Abandoning false equivalencies in news reporting and pretensions of a journalistic tabla rasa are essential. In my judgment, Arianna’s “move beyond left/right” posture is just marketing that means what you suggests it should: continued abandonment of the construct of fairness-through-artificial-neutrality. I hope so.
Having said that, I also hope readers don’t think declaring an institutional View From Somewhere adequately substitutes for a journalistic ethic grounded in intellectual honesty.
As an opinion editor at various points in my career I always asked writers for just that: to discover facts and reach conclusions, not start with conclusions and then gather supporting facts. In this sense, I worry about equating the View From Somewhere with ideology. Ideological publications and writers serve real needs, but they do not substitute for journalism produced with an ethic that demands fearless willingness to follow facts to whatever conclusion they reveal. Ideologists just don’t do that.

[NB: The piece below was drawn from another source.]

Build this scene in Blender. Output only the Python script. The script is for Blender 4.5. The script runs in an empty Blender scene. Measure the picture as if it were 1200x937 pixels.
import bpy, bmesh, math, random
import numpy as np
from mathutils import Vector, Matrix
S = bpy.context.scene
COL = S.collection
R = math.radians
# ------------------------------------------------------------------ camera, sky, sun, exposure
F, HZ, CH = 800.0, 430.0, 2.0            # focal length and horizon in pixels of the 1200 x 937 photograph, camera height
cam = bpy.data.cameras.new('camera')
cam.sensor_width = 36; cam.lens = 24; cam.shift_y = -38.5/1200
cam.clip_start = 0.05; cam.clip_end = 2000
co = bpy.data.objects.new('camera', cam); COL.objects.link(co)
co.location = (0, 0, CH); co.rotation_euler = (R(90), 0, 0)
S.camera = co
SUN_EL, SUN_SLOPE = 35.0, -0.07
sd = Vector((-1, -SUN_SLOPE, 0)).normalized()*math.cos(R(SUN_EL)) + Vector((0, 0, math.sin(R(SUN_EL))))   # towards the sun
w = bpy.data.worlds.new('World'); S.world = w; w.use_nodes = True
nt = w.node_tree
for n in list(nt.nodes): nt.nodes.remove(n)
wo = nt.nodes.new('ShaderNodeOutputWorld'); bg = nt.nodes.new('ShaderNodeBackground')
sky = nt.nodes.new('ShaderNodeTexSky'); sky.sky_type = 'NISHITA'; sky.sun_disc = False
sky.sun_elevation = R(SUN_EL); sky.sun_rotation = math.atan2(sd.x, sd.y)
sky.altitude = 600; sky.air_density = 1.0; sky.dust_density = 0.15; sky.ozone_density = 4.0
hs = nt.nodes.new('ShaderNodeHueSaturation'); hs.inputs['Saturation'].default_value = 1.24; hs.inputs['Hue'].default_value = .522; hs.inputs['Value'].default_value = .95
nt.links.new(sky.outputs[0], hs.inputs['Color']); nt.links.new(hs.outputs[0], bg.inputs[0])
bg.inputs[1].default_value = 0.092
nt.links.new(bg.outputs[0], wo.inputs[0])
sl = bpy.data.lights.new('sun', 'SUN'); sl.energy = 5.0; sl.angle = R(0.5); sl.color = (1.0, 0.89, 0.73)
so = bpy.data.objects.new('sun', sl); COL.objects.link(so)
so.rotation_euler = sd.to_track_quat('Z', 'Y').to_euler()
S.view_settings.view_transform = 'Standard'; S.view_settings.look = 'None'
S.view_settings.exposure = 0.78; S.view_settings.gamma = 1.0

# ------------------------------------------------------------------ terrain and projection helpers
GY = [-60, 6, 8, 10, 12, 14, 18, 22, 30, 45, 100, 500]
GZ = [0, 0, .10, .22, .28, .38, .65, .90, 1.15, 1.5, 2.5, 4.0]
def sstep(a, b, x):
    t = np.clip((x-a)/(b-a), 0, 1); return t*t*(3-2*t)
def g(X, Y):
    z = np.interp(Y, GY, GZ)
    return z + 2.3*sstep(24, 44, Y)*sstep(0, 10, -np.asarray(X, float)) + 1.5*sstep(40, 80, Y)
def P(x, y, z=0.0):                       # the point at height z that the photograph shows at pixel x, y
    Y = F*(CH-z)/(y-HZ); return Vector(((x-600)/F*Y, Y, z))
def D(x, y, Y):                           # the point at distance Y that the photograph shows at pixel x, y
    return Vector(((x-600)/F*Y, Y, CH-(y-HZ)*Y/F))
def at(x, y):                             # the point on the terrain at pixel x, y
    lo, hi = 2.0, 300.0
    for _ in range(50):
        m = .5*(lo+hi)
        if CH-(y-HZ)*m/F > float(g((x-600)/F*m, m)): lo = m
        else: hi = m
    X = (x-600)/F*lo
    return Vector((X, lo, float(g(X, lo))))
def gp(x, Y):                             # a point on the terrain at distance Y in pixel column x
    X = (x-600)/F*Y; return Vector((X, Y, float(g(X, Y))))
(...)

Institutional point of view is readily apparent in any case. Journalists are traditionally taught the 5 Ws — who, what, when, where, why — but rarely reminded of the sixth W that trumps them all: Which? Point of view and intention are best demonstrated by which stories get pursued. Editing is about allocating scare resources — things like talent, space, and (most importantly), reader attention. In deciding to cover X instead of Y, we proclaim what we think is most important.
None of this suggests that ideological publications aren’t welcome to the debate. As the Great Helmsman said, “let a hundred flowers blossom and a hundred schools of thought contend.” Let’s have Views From Many Somewheres. But let’s not pretend disclosure is inoculation against deceit.
Finally I’d add that I am wholly on board with your final point. In the 1980s the Anchorage Daily News started checking on reporting by sending accuracy questionnaires to people mentioned in news stories. It helped us correct some errors and, more importantly, made our commitment to accuracy both public and measurable.
It also gave me a great talking point for all those speeches I had to give at hostile Rotary Clubs.